((
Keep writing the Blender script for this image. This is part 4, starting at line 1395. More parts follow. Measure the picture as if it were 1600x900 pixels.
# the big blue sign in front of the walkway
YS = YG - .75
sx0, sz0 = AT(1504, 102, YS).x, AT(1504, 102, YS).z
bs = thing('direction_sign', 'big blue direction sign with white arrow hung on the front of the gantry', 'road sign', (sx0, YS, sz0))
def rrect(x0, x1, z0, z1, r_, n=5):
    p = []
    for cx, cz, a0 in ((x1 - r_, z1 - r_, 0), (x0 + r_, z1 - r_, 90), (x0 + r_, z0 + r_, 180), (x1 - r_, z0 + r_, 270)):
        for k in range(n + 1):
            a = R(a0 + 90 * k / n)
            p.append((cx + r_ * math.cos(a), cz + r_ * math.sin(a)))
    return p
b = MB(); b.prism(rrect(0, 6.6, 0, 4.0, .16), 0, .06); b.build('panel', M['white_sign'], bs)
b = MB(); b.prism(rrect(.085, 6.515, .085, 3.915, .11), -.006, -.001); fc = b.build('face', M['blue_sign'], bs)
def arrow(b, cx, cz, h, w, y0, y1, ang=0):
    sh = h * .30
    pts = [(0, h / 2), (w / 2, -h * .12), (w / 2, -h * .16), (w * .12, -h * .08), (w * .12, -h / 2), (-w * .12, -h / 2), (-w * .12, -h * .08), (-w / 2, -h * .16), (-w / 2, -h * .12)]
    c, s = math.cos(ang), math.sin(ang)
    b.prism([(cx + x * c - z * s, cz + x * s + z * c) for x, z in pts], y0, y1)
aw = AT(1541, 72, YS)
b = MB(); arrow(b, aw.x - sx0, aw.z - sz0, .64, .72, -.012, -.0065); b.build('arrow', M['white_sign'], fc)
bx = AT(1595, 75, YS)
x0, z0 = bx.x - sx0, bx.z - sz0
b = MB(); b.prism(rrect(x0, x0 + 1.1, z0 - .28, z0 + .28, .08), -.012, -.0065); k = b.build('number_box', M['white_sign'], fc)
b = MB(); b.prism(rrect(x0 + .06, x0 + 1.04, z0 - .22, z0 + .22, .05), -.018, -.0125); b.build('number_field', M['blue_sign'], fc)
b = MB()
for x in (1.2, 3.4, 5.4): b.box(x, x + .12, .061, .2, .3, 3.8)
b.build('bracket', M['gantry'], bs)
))
### Requirements
Make an exact copy of every line in the data.

### Result for this task
Keep writing the Blender script for this image. This is part 4, starting at line 1395. More parts follow. Measure the picture as if it were 1600x900 pixels.
# the big blue sign in front of the walkway
YS = YG - .75
sx0, sz0 = AT(1504, 102, YS).x, AT(1504, 102, YS).z
bs = thing('direction_sign', 'big blue direction sign with white arrow hung on the front of the gantry', 'road sign', (sx0, YS, sz0))
def rrect(x0, x1, z0, z1, r_, n=5):
    p = []
    for cx, cz, a0 in ((x1 - r_, z1 - r_, 0), (x0 + r_, z1 - r_, 90), (x0 + r_, z0 + r_, 180), (x1 - r_, z0 + r_, 270)):
        for k in range(n + 1):
            a = R(a0 + 90 * k / n)
            p.append((cx + r_ * math.cos(a), cz + r_ * math.sin(a)))
    return p
b = MB(); b.prism(rrect(0, 6.6, 0, 4.0, .16), 0, .06); b.build('panel', M['white_sign'], bs)
b = MB(); b.prism(rrect(.085, 6.515, .085, 3.915, .11), -.006, -.001); fc = b.build('face', M['blue_sign'], bs)
def arrow(b, cx, cz, h, w, y0, y1, ang=0):
    sh = h * .30
    pts = [(0, h / 2), (w / 2, -h * .12), (w / 2, -h * .16), (w * .12, -h * .08), (w * .12, -h / 2), (-w * .12, -h / 2), (-w * .12, -h * .08), (-w / 2, -h * .16), (-w / 2, -h * .12)]
    c, s = math.cos(ang), math.sin(ang)
    b.prism([(cx + x * c - z * s, cz + x * s + z * c) for x, z in pts], y0, y1)
aw = AT(1541, 72, YS)
b = MB(); arrow(b, aw.x - sx0, aw.z - sz0, .64, .72, -.012, -.0065); b.build('arrow', M['white_sign'], fc)
bx = AT(1595, 75, YS)
x0, z0 = bx.x - sx0, bx.z - sz0
b = MB(); b.prism(rrect(x0, x0 + 1.1, z0 - .28, z0 + .28, .08), -.012, -.0065); k = b.build('number_box', M['white_sign'], fc)
b = MB(); b.prism(rrect(x0 + .06, x0 + 1.04, z0 - .22, z0 + .22, .05), -.018, -.0125); b.build('number_field', M['blue_sign'], fc)
b = MB()
for x in (1.2, 3.4, 5.4): b.box(x, x + .12, .061, .2, .3, 3.8)
b.build('bracket', M['gantry'], bs)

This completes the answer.